■ Stated task:
Word for word, restate the lines from the start of the data below through the line containing "random.seed(7)".

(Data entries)
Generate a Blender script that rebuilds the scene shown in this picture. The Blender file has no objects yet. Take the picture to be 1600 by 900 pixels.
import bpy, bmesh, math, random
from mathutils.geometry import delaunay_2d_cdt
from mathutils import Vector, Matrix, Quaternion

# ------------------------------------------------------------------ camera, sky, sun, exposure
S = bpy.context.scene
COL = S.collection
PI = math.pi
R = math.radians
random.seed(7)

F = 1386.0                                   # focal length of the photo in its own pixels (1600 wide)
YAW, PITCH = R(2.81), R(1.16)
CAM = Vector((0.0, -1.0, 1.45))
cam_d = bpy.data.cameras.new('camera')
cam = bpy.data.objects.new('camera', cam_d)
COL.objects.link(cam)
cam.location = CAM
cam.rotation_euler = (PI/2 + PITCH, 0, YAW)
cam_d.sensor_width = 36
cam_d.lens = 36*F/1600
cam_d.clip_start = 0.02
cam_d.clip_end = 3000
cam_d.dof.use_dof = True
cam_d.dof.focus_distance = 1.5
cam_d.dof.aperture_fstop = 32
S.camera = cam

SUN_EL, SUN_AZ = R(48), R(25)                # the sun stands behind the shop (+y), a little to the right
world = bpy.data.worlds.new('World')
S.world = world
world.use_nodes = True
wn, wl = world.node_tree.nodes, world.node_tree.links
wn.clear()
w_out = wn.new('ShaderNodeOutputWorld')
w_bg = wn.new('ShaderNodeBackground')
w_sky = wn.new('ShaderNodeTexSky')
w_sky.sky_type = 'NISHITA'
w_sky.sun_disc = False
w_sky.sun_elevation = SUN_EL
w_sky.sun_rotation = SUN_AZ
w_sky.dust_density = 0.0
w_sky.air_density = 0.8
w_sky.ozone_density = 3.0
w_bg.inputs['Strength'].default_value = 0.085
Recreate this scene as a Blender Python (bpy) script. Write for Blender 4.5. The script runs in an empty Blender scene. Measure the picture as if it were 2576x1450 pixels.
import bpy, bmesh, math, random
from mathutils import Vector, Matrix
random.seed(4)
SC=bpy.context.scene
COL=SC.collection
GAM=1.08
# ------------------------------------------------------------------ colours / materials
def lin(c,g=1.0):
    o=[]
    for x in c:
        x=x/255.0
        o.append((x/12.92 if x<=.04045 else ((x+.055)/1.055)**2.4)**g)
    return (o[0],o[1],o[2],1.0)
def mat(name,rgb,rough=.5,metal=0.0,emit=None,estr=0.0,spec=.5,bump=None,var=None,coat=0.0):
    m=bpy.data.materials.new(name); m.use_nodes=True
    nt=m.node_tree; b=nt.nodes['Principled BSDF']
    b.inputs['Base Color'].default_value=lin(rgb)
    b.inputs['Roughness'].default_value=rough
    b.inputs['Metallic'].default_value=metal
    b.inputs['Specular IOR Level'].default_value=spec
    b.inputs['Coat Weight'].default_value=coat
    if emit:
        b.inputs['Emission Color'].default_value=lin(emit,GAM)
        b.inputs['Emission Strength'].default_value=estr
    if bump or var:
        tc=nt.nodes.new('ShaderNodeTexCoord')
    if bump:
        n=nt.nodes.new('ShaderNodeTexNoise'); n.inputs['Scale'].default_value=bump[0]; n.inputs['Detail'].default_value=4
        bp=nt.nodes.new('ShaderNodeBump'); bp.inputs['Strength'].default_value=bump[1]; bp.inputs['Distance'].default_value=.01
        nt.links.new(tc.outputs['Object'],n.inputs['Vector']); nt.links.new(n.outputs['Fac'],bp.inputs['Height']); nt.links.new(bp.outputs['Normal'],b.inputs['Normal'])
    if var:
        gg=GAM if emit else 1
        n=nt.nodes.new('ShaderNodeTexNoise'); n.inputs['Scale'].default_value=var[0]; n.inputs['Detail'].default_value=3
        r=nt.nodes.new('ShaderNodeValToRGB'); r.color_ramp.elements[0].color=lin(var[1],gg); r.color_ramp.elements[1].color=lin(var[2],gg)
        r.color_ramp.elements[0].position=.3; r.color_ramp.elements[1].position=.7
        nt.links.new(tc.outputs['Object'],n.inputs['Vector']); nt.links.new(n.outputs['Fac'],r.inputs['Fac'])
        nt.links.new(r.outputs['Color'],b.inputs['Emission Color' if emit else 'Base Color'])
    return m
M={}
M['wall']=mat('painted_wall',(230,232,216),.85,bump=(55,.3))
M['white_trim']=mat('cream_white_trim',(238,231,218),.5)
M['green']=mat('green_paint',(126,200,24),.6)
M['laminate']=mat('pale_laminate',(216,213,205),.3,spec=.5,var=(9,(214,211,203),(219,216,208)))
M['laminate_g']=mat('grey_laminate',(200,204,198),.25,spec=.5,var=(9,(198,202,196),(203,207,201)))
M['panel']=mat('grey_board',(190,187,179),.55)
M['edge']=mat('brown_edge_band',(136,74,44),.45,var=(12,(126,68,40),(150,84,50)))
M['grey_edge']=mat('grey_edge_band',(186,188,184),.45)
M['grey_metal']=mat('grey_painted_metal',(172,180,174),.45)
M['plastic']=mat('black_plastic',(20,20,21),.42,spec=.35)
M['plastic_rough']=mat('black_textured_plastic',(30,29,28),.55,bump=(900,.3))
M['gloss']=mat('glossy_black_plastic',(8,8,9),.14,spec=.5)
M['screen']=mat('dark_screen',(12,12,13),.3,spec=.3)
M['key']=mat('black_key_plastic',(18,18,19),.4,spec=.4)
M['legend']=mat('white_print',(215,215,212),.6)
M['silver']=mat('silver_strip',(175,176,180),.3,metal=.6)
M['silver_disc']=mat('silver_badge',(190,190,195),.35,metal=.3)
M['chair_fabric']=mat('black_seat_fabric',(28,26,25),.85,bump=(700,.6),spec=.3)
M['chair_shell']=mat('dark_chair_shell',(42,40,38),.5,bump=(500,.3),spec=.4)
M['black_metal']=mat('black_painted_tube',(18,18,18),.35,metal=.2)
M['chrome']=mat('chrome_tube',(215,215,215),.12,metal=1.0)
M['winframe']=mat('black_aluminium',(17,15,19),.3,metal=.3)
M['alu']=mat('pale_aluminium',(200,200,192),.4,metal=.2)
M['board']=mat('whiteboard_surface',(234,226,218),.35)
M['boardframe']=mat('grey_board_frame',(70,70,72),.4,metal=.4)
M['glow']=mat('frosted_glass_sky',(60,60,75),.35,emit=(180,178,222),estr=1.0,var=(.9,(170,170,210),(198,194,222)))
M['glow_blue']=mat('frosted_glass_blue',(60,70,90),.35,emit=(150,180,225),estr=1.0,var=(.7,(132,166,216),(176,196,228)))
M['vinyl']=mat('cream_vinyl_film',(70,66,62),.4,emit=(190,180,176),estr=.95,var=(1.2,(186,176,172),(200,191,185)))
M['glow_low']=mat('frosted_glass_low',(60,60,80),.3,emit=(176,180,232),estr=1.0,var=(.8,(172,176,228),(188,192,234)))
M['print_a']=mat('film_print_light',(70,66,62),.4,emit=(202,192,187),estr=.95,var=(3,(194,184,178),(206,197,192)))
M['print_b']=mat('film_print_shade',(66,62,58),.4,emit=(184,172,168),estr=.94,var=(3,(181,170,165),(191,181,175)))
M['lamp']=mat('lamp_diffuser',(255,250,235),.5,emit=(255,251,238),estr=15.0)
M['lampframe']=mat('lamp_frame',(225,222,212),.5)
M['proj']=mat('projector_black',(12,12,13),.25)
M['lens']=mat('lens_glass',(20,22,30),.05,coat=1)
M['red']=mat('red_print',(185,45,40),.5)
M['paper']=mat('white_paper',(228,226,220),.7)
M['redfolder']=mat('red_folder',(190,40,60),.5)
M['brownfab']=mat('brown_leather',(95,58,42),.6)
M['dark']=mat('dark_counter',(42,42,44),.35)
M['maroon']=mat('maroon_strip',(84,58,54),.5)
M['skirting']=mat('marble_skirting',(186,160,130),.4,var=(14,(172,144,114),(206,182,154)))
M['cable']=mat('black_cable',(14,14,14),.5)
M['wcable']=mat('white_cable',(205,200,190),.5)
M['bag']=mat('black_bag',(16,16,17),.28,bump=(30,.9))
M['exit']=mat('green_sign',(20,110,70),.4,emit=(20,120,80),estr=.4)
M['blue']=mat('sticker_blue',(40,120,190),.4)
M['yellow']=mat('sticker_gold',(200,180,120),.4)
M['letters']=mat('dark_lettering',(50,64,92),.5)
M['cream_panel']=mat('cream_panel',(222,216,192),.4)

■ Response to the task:
Generate a Blender script that rebuilds the scene shown in this picture. The Blender file has no objects yet. Take the picture to be 1600 by 900 pixels.
import bpy, bmesh, math, random
from mathutils.geometry import delaunay_2d_cdt
from mathutils import Vector, Matrix, Quaternion

# ------------------------------------------------------------------ camera, sky, sun, exposure
S = bpy.context.scene
COL = S.collection
PI = math.pi
R = math.radians
random.seed(7)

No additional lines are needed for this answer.